With the large number of earthquakes occurring this past year, residents of the Bay Area are impatiently awaiting the Big One, the theoretical earthquake that will follow in the footsteps of the 1989 and 1906 earthquakes by wreaking havoc throughout the region.

“I was really surprised about all the statistics, and after hearing all of them I am worried about what’s to come for the Bay Area,” said sophomore Leah Auyoung.

Seismologists have been studying the Calaveras and Hayward fault lines, which have been considered one of the most dangerous fault lines in the country because of the fact that they are located in heavily populated areas.

Contrary to common belief, the earthquakes that have been happening in San Ramon are simply results of the Calaveras fault line releasing tension. There is a 7.4 percent chance of a major earthquake happening along the Calaveras fault line in the next 30 years.

Even with the small possibility of one happening, earthquakes are a reality of the Bay Area and are prepared for by the residents of the region.
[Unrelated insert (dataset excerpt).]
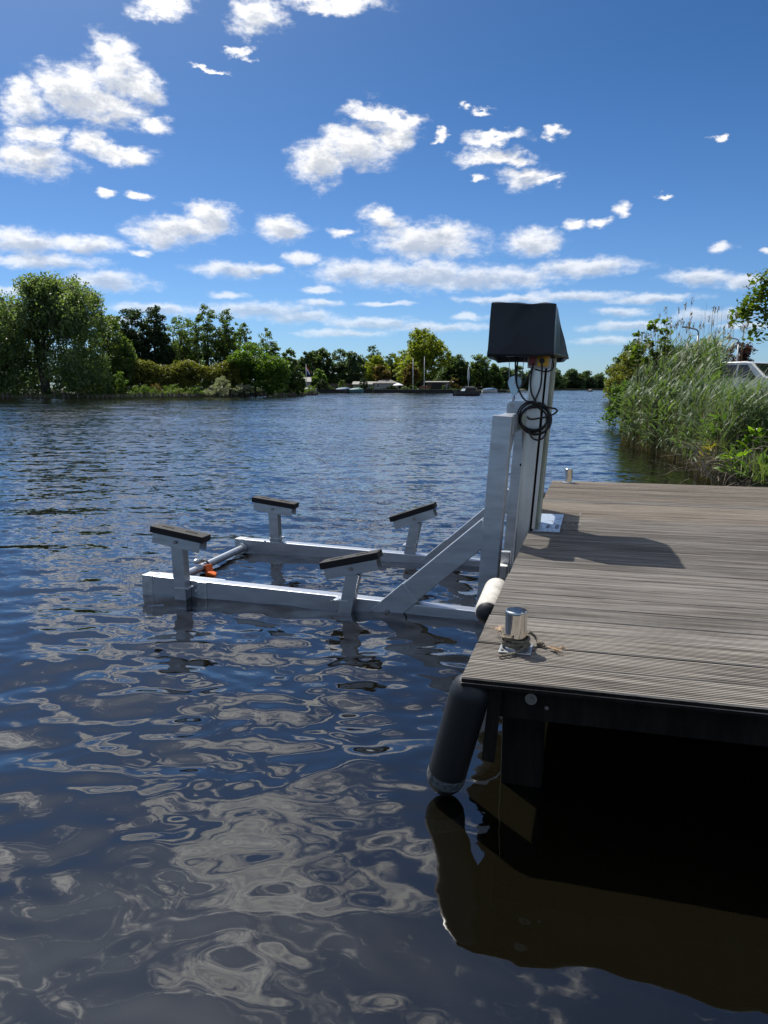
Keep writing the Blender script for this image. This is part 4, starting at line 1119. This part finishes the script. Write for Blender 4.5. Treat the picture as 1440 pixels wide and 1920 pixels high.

“Even though there is not a high probability of one happening, it’s still good to be prepared and have an emergency plan on hand,” said sophomore Emma Castro.

Schools do their best to prepare students as much as possible for an event like this by practicing school-wide drills.

On Oct. 15, Carlmont took part in the Great Shake Out, an annual occasion for people all over the world to practice what to do in the event of an earthquake.

“Because we live in California [earthquakes] are not surprising, we are always ready for a potential earthquake” said Carlmont principal Ralph Crame.